DATA
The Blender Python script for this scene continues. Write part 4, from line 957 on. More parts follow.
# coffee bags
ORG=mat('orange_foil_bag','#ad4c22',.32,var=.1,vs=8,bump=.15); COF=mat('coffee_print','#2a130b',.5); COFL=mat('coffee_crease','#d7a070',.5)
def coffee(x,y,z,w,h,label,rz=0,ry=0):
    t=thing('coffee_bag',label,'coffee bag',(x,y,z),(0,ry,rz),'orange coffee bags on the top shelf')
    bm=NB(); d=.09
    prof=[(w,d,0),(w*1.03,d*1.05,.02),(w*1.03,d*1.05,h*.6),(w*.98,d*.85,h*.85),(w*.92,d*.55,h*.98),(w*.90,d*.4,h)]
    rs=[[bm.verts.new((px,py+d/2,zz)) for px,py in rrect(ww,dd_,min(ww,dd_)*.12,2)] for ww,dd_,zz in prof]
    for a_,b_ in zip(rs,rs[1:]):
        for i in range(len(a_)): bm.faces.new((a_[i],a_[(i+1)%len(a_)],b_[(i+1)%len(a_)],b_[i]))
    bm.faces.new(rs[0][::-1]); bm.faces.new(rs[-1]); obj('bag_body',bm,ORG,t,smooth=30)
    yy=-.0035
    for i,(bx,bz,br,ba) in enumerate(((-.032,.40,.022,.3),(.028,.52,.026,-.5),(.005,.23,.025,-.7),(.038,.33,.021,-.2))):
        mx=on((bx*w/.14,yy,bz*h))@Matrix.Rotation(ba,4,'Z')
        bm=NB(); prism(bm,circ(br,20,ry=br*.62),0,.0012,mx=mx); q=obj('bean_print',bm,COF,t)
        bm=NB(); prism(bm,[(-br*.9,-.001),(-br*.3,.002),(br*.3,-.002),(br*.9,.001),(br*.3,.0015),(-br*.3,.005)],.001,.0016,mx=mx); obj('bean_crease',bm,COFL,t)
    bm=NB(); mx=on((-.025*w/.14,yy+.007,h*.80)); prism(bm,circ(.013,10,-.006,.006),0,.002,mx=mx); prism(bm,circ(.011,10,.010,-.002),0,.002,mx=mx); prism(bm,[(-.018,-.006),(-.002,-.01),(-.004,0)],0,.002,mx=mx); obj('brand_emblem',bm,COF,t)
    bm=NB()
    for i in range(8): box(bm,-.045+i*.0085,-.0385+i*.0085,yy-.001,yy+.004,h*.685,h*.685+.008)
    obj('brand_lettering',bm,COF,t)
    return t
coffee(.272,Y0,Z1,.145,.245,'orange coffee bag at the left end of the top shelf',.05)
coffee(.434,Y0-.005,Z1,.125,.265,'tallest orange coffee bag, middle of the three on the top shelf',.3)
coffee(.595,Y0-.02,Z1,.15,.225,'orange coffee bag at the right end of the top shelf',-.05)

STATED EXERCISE
Write the data out again in full and exactly.

THE OUTPUT
The Blender Python script for this scene continues. Write part 4, from line 957 on. More parts follow.
# coffee bags
ORG=mat('orange_foil_bag','#ad4c22',.32,var=.1,vs=8,bump=.15); COF=mat('coffee_print','#2a130b',.5); COFL=mat('coffee_crease','#d7a070',.5)
def coffee(x,y,z,w,h,label,rz=0,ry=0):
    t=thing('coffee_bag',label,'coffee bag',(x,y,z),(0,ry,rz),'orange coffee bags on the top shelf')
    bm=NB(); d=.09
    prof=[(w,d,0),(w*1.03,d*1.05,.02),(w*1.03,d*1.05,h*.6),(w*.98,d*.85,h*.85),(w*.92,d*.55,h*.98),(w*.90,d*.4,h)]
    rs=[[bm.verts.new((px,py+d/2,zz)) for px,py in rrect(ww,dd_,min(ww,dd_)*.12,2)] for ww,dd_,zz in prof]
    for a_,b_ in zip(rs,rs[1:]):
        for i in range(len(a_)): bm.faces.new((a_[i],a_[(i+1)%len(a_)],b_[(i+1)%len(a_)],b_[i]))
    bm.faces.new(rs[0][::-1]); bm.faces.new(rs[-1]); obj('bag_body',bm,ORG,t,smooth=30)
    yy=-.0035
    for i,(bx,bz,br,ba) in enumerate(((-.032,.40,.022,.3),(.028,.52,.026,-.5),(.005,.23,.025,-.7),(.038,.33,.021,-.2))):
        mx=on((bx*w/.14,yy,bz*h))@Matrix.Rotation(ba,4,'Z')
        bm=NB(); prism(bm,circ(br,20,ry=br*.62),0,.0012,mx=mx); q=obj('bean_print',bm,COF,t)
        bm=NB(); prism(bm,[(-br*.9,-.001),(-br*.3,.002),(br*.3,-.002),(br*.9,.001),(br*.3,.0015),(-br*.3,.005)],.001,.0016,mx=mx); obj('bean_crease',bm,COFL,t)
    bm=NB(); mx=on((-.025*w/.14,yy+.007,h*.80)); prism(bm,circ(.013,10,-.006,.006),0,.002,mx=mx); prism(bm,circ(.011,10,.010,-.002),0,.002,mx=mx); prism(bm,[(-.018,-.006),(-.002,-.01),(-.004,0)],0,.002,mx=mx); obj('brand_emblem',bm,COF,t)
    bm=NB()
    for i in range(8): box(bm,-.045+i*.0085,-.0385+i*.0085,yy-.001,yy+.004,h*.685,h*.685+.008)
    obj('brand_lettering',bm,COF,t)
    return t
coffee(.272,Y0,Z1,.145,.245,'orange coffee bag at the left end of the top shelf',.05)
coffee(.434,Y0-.005,Z1,.125,.265,'tallest orange coffee bag, middle of the three on the top shelf',.3)
coffee(.595,Y0-.02,Z1,.15,.225,'orange coffee bag at the right end of the top shelf',-.05)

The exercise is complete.